= EXERCISE AIM =
Every line from the first one to the line containing "scene.view_settings.use_curve_mapping = False" should be echoed exactly; leave out the rest.
-*-*-
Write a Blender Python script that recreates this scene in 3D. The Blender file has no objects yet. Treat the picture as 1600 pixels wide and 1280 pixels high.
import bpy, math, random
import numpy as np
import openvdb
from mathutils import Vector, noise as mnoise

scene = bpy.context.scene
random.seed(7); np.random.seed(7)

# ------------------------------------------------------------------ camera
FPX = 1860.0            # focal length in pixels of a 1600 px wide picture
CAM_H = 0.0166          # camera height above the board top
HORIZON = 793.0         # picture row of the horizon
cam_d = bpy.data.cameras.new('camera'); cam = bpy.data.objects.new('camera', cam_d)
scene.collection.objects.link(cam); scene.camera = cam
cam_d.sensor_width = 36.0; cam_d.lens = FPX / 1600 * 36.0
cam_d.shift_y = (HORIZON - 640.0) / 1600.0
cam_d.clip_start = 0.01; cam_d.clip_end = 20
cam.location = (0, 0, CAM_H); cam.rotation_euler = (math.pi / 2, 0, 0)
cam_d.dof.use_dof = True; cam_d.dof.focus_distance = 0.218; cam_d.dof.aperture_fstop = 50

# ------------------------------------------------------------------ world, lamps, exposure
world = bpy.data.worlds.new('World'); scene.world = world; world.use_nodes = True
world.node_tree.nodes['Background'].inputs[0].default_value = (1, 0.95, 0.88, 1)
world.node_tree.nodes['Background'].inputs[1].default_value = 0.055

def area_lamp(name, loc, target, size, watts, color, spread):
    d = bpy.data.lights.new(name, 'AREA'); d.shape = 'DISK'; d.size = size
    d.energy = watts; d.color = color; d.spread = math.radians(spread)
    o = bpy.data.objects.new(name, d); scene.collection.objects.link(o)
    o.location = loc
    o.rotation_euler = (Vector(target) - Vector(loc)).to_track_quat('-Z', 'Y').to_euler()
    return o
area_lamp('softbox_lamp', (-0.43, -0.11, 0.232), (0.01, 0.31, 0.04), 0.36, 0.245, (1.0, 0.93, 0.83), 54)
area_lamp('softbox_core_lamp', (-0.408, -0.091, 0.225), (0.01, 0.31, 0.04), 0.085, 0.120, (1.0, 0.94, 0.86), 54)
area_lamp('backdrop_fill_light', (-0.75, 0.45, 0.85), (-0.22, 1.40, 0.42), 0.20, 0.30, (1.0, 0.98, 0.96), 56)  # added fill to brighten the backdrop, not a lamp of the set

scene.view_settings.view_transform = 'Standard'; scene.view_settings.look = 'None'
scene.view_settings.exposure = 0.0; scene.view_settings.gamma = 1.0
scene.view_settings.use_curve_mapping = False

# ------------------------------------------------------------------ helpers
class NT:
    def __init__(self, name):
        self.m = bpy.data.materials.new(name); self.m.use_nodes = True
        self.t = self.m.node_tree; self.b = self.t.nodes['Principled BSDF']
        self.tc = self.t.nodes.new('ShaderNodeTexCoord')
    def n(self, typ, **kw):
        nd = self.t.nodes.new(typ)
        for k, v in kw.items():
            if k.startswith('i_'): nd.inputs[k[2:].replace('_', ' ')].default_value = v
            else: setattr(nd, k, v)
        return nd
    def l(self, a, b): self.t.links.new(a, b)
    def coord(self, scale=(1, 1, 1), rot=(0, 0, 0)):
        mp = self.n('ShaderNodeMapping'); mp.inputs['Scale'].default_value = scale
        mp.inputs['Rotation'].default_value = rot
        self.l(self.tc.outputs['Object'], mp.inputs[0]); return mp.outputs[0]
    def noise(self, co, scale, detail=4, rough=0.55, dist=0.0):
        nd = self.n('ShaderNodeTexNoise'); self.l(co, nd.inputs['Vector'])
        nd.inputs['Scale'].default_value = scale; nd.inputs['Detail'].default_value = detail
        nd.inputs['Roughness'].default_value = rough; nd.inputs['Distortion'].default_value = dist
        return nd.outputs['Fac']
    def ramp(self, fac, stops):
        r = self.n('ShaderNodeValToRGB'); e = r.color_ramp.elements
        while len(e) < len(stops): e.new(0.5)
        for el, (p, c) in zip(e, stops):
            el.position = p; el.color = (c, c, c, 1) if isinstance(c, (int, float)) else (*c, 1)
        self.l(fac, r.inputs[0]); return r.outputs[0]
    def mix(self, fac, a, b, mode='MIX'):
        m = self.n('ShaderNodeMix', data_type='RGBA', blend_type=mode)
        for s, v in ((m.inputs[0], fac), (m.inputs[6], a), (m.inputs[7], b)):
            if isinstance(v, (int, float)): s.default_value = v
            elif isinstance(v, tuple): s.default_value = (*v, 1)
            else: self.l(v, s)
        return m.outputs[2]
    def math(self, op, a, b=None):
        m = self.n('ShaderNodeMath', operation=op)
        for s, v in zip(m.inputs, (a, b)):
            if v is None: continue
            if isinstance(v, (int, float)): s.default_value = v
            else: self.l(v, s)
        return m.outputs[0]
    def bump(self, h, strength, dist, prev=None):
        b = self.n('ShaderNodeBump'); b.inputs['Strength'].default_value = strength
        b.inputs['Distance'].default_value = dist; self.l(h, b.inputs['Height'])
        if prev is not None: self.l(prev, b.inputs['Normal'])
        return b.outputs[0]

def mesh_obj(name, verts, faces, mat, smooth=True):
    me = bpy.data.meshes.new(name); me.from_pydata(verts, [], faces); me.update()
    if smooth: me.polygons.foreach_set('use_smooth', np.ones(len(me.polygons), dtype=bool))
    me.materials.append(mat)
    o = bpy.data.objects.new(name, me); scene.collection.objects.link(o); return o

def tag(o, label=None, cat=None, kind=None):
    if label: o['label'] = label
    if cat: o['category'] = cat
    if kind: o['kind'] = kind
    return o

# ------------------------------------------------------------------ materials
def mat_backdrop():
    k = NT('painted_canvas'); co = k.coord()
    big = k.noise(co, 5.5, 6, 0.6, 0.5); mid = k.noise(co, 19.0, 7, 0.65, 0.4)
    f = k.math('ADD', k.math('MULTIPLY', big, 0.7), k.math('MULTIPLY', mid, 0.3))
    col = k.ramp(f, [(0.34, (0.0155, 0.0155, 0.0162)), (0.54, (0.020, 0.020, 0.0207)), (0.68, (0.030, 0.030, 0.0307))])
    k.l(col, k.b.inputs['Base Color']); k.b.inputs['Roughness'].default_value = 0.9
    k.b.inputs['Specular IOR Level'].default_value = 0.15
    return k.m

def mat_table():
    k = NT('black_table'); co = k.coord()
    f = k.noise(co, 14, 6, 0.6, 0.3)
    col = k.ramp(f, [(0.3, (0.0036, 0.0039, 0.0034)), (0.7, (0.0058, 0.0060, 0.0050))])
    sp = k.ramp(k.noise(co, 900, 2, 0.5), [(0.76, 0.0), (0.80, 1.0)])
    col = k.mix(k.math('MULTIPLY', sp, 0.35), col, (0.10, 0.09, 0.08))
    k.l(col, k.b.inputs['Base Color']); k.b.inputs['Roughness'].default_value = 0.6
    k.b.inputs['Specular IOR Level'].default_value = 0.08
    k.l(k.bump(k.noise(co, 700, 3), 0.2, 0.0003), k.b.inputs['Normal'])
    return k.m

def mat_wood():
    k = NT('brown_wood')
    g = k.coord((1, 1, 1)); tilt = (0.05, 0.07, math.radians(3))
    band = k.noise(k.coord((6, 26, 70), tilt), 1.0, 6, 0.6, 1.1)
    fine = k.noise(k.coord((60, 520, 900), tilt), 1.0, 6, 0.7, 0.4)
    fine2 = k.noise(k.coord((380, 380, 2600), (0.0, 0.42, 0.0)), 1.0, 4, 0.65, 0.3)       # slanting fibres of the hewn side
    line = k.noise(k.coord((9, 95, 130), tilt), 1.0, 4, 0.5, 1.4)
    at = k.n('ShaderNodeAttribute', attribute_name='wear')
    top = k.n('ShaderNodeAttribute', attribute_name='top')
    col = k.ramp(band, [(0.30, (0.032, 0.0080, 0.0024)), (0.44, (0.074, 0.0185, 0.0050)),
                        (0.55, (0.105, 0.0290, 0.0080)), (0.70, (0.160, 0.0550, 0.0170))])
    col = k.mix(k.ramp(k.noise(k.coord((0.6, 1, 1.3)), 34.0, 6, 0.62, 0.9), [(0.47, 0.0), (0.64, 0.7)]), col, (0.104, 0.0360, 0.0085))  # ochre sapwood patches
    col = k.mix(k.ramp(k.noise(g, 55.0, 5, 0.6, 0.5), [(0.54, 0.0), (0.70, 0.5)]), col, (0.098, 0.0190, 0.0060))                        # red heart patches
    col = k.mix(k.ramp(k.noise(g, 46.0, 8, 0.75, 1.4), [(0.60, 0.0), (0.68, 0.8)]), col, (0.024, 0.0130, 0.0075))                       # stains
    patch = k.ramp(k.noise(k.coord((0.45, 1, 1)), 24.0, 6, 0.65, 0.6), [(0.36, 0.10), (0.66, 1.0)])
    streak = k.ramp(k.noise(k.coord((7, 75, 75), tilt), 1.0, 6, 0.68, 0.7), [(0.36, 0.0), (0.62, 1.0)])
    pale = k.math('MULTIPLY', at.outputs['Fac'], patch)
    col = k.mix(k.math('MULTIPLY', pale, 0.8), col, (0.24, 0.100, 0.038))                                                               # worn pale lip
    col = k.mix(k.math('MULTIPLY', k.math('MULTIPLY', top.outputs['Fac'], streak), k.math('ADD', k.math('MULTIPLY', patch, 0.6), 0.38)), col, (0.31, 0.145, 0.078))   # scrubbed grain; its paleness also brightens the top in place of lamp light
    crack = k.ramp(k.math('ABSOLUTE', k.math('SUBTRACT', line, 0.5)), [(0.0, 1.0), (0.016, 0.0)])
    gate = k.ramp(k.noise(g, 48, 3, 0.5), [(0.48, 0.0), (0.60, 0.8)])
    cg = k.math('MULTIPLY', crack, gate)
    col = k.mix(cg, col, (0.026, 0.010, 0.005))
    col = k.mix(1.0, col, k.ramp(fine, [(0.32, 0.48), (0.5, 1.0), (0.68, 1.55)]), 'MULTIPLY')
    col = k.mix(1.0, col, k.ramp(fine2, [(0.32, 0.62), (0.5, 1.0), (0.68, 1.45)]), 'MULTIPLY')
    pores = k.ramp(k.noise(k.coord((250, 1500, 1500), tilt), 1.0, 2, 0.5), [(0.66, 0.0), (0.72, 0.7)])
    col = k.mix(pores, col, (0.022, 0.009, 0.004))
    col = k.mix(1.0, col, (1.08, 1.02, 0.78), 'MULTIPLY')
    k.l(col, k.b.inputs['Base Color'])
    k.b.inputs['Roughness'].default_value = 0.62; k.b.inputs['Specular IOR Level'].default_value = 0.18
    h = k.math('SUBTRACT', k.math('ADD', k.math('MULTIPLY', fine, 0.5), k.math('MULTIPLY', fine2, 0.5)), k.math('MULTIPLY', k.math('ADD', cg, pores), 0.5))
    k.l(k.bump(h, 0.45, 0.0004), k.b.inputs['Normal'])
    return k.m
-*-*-
= ANSWER TO THE TASK =
Write a Blender Python script that recreates this scene in 3D. The Blender file has no objects yet. Treat the picture as 1600 pixels wide and 1280 pixels high.
import bpy, math, random
import numpy as np
import openvdb
from mathutils import Vector, noise as mnoise

scene = bpy.context.scene
random.seed(7); np.random.seed(7)

# ------------------------------------------------------------------ camera
FPX = 1860.0            # focal length in pixels of a 1600 px wide picture
CAM_H = 0.0166          # camera height above the board top
HORIZON = 793.0         # picture row of the horizon
cam_d = bpy.data.cameras.new('camera'); cam = bpy.data.objects.new('camera', cam_d)
scene.collection.objects.link(cam); scene.camera = cam
cam_d.sensor_width = 36.0; cam_d.lens = FPX / 1600 * 36.0
cam_d.shift_y = (HORIZON - 640.0) / 1600.0
cam_d.clip_start = 0.01; cam_d.clip_end = 20
cam.location = (0, 0, CAM_H); cam.rotation_euler = (math.pi / 2, 0, 0)
cam_d.dof.use_dof = True; cam_d.dof.focus_distance = 0.218; cam_d.dof.aperture_fstop = 50

# ------------------------------------------------------------------ world, lamps, exposure
world = bpy.data.worlds.new('World'); scene.world = world; world.use_nodes = True
world.node_tree.nodes['Background'].inputs[0].default_value = (1, 0.95, 0.88, 1)
world.node_tree.nodes['Background'].inputs[1].default_value = 0.055

def area_lamp(name, loc, target, size, watts, color, spread):
    d = bpy.data.lights.new(name, 'AREA'); d.shape = 'DISK'; d.size = size
    d.energy = watts; d.color = color; d.spread = math.radians(spread)
    o = bpy.data.objects.new(name, d); scene.collection.objects.link(o)
    o.location = loc
    o.rotation_euler = (Vector(target) - Vector(loc)).to_track_quat('-Z', 'Y').to_euler()
    return o
area_lamp('softbox_lamp', (-0.43, -0.11, 0.232), (0.01, 0.31, 0.04), 0.36, 0.245, (1.0, 0.93, 0.83), 54)
area_lamp('softbox_core_lamp', (-0.408, -0.091, 0.225), (0.01, 0.31, 0.04), 0.085, 0.120, (1.0, 0.94, 0.86), 54)
area_lamp('backdrop_fill_light', (-0.75, 0.45, 0.85), (-0.22, 1.40, 0.42), 0.20, 0.30, (1.0, 0.98, 0.96), 56)  # added fill to brighten the backdrop, not a lamp of the set

scene.view_settings.view_transform = 'Standard'; scene.view_settings.look = 'None'
scene.view_settings.exposure = 0.0; scene.view_settings.gamma = 1.0
scene.view_settings.use_curve_mapping = False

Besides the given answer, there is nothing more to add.